Mandatory metadata collection takes away from all of that. You don’t have a choice, and in today’s world with stronger internet-based services every day, it’s not as simple as “falling off the grid” if one happens to be privacy minded. There are strong — and quite economically sensible — pushes to move all government services online, for a start.
Metadata has an immense amount of potential power, and there’s scant detail about what would or wouldn’t be considered as part of the proposal. Apparently Attorney-General George Brandis hasn’t disclosed exactly what type of data will be collected, but there will be “safeguards” to protect privacy. Trevor’s piece covers off on this talking about the police getting in trouble if they look up people’s details without authorisation.
I’ve got two problems there with that line of thinking.
Firstly, the old axiom about only being in trouble if you get caught comes into play, but even there, if data did leak out for whatever reason to another body with the capability for harm to an individual, then the harm has already been done. By all means punish those who leak, but in many cases it won’t mitigate the harm, especially if there’s faulty data to begin with.
Then we come to the second half, and essentially the crux of Trevor’s argument, and it’s summed up thusly:
I’m well aware that people on “my side of this debate” are often heard to say “I’ve got nothing to hide, so why worry” – but seriously – what the hell have you got to hide? And how important do you think you are that anyone at any level of Government gives a rats’ what you’re doing on the internet.
Once again, what I have to hide is my business, and for a government whose political leanings tend towards the personal responsibility side (“lifters, not leaners” etc), it’s surprising that personal privacy doesn’t rank more highly on the hit list.
Actually, I suspect it does — consider the outrage around whether or not the leaking of Frances Abbott’s scholarship was in the public interest — but again that’s arguably more of a political play than anything else.
I’m equally concerned at this line of thinking given that the current administration absolutely adores secrecy.
If there’s a question that they don’t want to answer, they either don’t say anything at all, or run away from it, or, in the incredibly disgusting case of Australia’s current refugeee policy, cite “operational matters” as though that’s a smokescreen that covers anything and everything. If your data was to leak out, would you even be allowed to know?
Before it’s quoted back at me, I’m all too well aware that data retention was also a Labor policy when they were in power.

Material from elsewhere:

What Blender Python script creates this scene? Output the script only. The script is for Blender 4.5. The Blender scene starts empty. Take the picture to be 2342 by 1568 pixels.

I wasn’t happy with it then, and oddly enough, neither was Malcolm Turnbull, stating at the time that it was “the latest effort by the Gillard Government to restrain freedom of speech” and that it “seems to be heading in precisely the wrong direction. Surely as we reflect on the consequences of the digital shift from a default of forgetting to one of perpetual memory we should be seeking to restore as far as possible the individual’s right not simply to their privacy but to having the right to delete that which they have created in the same way as can be done in the analogue world.”
Naturally, it’s even worse for the media, because metadata such as phone calls, email records and the like can absolutely blow the lid off confidentiality with all kinds of sources, both big and small.
But this isn’t just a media issue. If you shout the private details of your life from the rooftops — which is what the issues that Trevor brings up around Twitter or Facebook cover — then fair enough, you’ve surrendered that information publicly.
Anything else, however, should be your call to divulge. That’s the bottom line here.